Arctic sea ice minimum continues downward trend, with implications beyond the Arctic

 

This NASA Blue Marble image shows Arctic sea ice on September 23, 2018, when sea ice reached its minimum extent for the year. Sea ice extent for September 23, as well as on September 19, averaged 4.59 million square kilometers (1.77 million square miles)—the sixth lowest in the satellite record, tied with 2008 and 2010. (National Snow and Ice Data Center/ NASA Earth Observatory).

Arctic sea ice has reached its minimum extent for 2018, according to scientists at the National Snow and Ice Data Center.

At 4.59 million square kilometers (1.77 million square miles), it ties with 2008 and 2010 for the sixth lowest minimum in the nearly 40-year satellite record.

“It’s a fair amount above our record low, which was a really extreme year in 2012, but it’s much lower than what used to be normal conditions in the ’80s and ’90s,” said Walt Meier who analyzes sea ice for the National Snow and Ice Data Center in Colorado.

The Arctic used to be cold enough that huge portions of the ice on the Arctic Ocean would remain throughout summer, creating what’s called “multi-year ice.”

“We’re taking an area that was basically the size of the lower 48 United States that was continuously ice-covered even through the summer,” said Meier. “Now we’ve lost basically about half of that ice cover… half that’s open ocean at the end of summer.”

That’s a striking image: an ice country on the scale of the lower 48 that’s been cut nearly in half as the Arctic has warmed.
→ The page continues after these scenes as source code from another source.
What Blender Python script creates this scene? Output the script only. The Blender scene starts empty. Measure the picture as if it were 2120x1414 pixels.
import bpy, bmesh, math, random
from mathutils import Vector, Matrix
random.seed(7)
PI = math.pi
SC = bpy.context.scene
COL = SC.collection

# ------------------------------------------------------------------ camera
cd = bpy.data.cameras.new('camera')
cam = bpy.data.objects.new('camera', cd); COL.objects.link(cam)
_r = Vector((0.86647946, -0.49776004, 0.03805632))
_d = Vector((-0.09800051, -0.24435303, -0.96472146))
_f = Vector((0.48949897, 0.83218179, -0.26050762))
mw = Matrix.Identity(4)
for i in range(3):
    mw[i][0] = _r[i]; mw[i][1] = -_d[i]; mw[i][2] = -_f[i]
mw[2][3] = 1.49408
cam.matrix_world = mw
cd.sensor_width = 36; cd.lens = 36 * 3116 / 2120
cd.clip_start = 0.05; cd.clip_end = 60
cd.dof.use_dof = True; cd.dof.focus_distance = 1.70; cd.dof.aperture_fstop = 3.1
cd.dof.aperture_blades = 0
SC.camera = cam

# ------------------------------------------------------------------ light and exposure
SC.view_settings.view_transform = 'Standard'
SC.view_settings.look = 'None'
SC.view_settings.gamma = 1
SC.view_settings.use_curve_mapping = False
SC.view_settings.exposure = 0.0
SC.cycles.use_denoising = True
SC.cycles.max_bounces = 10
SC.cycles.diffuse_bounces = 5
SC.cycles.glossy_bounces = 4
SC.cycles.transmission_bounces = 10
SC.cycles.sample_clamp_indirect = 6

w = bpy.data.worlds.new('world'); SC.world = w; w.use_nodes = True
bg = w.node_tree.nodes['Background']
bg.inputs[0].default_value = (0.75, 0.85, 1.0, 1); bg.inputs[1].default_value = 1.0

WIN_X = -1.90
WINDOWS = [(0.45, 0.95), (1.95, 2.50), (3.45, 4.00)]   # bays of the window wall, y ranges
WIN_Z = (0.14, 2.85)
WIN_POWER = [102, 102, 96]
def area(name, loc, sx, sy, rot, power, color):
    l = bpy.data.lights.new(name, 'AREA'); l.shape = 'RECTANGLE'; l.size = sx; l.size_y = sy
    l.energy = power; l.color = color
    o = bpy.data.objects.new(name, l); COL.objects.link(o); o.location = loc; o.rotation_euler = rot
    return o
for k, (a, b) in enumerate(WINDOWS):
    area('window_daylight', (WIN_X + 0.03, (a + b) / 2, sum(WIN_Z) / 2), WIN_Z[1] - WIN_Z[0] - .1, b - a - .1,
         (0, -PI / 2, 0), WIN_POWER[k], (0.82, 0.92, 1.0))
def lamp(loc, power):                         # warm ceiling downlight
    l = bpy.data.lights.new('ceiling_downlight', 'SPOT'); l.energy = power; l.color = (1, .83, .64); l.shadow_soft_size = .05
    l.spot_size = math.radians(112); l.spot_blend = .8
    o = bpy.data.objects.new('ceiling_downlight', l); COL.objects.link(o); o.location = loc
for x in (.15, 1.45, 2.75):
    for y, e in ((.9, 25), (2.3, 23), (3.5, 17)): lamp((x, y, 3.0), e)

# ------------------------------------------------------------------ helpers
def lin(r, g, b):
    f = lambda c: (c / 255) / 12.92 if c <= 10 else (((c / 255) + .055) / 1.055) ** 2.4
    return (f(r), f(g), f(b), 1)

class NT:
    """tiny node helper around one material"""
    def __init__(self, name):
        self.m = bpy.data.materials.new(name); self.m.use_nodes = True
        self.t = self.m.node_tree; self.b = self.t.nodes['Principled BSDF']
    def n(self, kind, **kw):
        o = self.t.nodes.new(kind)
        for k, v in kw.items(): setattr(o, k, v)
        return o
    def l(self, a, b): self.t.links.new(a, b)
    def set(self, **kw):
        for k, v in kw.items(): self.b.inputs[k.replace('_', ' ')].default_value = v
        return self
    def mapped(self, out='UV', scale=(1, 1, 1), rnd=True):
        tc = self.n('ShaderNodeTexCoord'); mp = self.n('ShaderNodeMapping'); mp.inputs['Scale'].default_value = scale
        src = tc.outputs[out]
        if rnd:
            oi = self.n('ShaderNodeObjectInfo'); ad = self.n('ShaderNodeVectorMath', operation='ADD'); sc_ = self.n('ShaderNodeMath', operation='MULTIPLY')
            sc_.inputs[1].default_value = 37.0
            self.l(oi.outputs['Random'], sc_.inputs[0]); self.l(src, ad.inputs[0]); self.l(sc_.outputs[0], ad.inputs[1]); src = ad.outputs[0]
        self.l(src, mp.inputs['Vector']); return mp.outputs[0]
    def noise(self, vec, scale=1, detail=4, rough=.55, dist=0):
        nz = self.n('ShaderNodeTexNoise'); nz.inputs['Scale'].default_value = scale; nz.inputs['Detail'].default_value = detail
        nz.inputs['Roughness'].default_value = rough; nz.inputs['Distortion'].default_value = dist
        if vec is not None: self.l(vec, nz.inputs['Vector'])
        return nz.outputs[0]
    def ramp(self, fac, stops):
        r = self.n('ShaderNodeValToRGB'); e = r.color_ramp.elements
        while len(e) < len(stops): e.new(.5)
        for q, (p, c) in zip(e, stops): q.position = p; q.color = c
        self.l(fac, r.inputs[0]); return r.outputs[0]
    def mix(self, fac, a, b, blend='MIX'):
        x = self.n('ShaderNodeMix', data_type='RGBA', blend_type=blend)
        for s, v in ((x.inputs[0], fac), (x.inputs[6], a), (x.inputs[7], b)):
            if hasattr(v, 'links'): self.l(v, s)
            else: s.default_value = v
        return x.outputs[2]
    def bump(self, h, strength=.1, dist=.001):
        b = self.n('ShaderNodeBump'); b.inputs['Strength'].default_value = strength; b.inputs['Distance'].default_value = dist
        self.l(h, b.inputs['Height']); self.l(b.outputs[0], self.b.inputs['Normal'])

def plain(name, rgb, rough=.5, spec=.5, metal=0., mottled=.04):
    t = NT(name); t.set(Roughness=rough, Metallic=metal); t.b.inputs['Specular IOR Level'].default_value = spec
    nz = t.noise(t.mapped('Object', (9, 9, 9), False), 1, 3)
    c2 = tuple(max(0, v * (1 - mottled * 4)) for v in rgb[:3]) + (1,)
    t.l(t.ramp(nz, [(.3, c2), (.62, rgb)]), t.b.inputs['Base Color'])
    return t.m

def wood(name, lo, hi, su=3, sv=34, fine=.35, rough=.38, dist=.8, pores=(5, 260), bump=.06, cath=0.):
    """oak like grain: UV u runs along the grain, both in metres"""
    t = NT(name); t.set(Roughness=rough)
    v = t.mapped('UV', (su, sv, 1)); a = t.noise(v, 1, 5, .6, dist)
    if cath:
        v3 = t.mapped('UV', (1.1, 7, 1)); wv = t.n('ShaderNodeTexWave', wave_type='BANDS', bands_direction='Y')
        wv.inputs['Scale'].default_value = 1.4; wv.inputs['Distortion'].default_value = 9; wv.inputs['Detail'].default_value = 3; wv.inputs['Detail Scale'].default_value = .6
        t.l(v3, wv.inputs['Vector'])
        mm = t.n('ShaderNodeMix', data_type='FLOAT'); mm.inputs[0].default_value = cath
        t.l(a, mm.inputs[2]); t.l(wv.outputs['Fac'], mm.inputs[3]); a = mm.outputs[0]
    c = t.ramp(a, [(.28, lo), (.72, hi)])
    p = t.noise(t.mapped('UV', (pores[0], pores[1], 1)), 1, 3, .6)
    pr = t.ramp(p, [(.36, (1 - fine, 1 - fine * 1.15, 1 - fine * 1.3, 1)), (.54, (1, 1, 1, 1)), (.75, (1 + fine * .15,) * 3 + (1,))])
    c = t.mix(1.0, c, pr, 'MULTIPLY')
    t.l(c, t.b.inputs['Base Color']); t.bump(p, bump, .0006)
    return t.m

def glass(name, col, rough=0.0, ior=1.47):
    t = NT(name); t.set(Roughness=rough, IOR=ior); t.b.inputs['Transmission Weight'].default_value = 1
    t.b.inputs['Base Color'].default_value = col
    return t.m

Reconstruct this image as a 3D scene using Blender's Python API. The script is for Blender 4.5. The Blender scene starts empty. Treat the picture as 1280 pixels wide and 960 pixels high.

The borders of that country are essentially what the “ice minimum” is a measure of.

Meier says the Arctic has been losing upwards of 13% of that area each decade.

Ice reflects most of the energy that reaches it from the sun, while water traps and holds it. So the more ice is replaced by open water, the more heat is added to the Arctic. And what happens in the Arctic, doesn’t stay in the Arctic says Meier.

“The Arctic’s like an air conditioner or refrigerator for the global climate,” said Meier. “And as the Arctic warms, partly because the sea ice is going away, it’s like you’re opening that refrigerator door… we’re losing that cooling ability.”

Meier says that some scientists also see indications that a warming Arctic is affecting the polar jet stream, a current of wind above the earth that can affect seasonal weather patterns. He says it could be part of what explains increasing frequency and severity of certain weather events like droughts, heat waves and heavy rains.

When NSIDC does its final analysis in a few months, the sea ice minimum could change slightly. Meier says that they generally see the number in the final analysis change by less than 0.05 million square kilometers, but since the 2018 number was so close to 2008 and 2010, it’s possible it could change the ranking.